Esperanza Spalding : Mélange des genres

Le dernier album de la bassiste et chanteuse Esperanza Spalding, groovy et envoûtant.

Pauline Guedj  • 23 mars 2016 abonnés
Esperanza Spalding : Mélange des genres
© **Emily’s D+Evolution**, Esperanza Spalding, EMI. Photo : BENNETT RAGLIN / GETTY IMAGES NORTH AMERICA / AFP

Il aura fallu moins de dix ans à Esperanza Spalding pour s’imposer comme une figure majeure de la musique populaire américaine. Sa voix légère et haut perchée et son jeu de basse abrasif ont parcouru tous les festivals de jazz européens. À 30 ans, la jeune femme avait déjà accompagné les plus grands musiciens de jazz et de soul, Wayne Shorter, Joe Lovano, Stevie Wonder, Prince. Ses deux précédents albums, le diptyque Chamber Music Society et Radio Music Society, ont reçu maintes récompenses, dont le Grammy Award de la révélation décerné pour la première fois à un artiste venu du jazz. Esperanza Spalding est exigeante, inventive. Elle compte parmi ces rares musiciens capables de créer des passerelles entre chanson et musique improvisée.

Certainement le plus ambitieux de sa jeune carrière, le nouvel l’album de Spalding est une rencontre inattendue entre l’univers imagé de la comédie musicale américaine – le dernier morceau est un extrait du film Willy Wonka – et celui, fusion, d’un disque de Weather Report ou de Joni Mitchell.

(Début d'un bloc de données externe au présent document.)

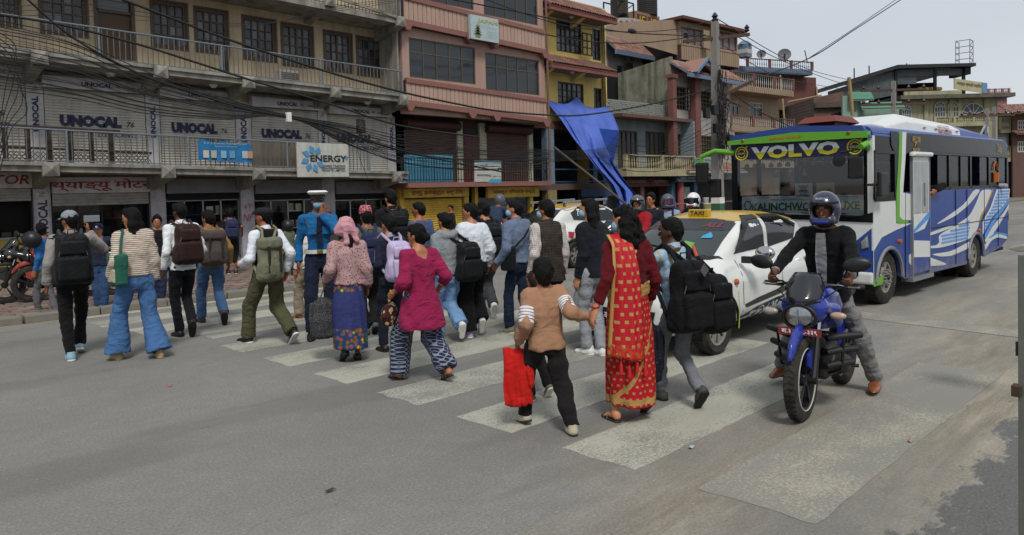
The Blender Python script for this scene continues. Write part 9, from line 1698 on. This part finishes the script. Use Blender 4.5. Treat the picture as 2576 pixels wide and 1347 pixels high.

C’est un voyage dans lequel la musicienne retourne en enfance et crée un personnage, Emily, dont elle suit les métamorphoses. Spalding change de look, chausse les lunettes de son adolescence et laisse se déployer dans sa musique ce double d’elle-même, comme une voie alternative qu’elle n’aurait jusqu’alors pas suivie. Le résultat est un « album concept », le récit étrange d’un personnage en train de se faire, entre jazz-rock et ritournelles enfantines. Les textes sont plus travaillés qu’à l’habitude, les compositions audacieuses et les arrangements d’une efficacité folle permettent au disque de ne pas sombrer dans son concept. On y trouve des pépites groovy et entraînantes, « Good Lava », « Funk The Fear » et un trésor, « Judas », à écouter en boucle.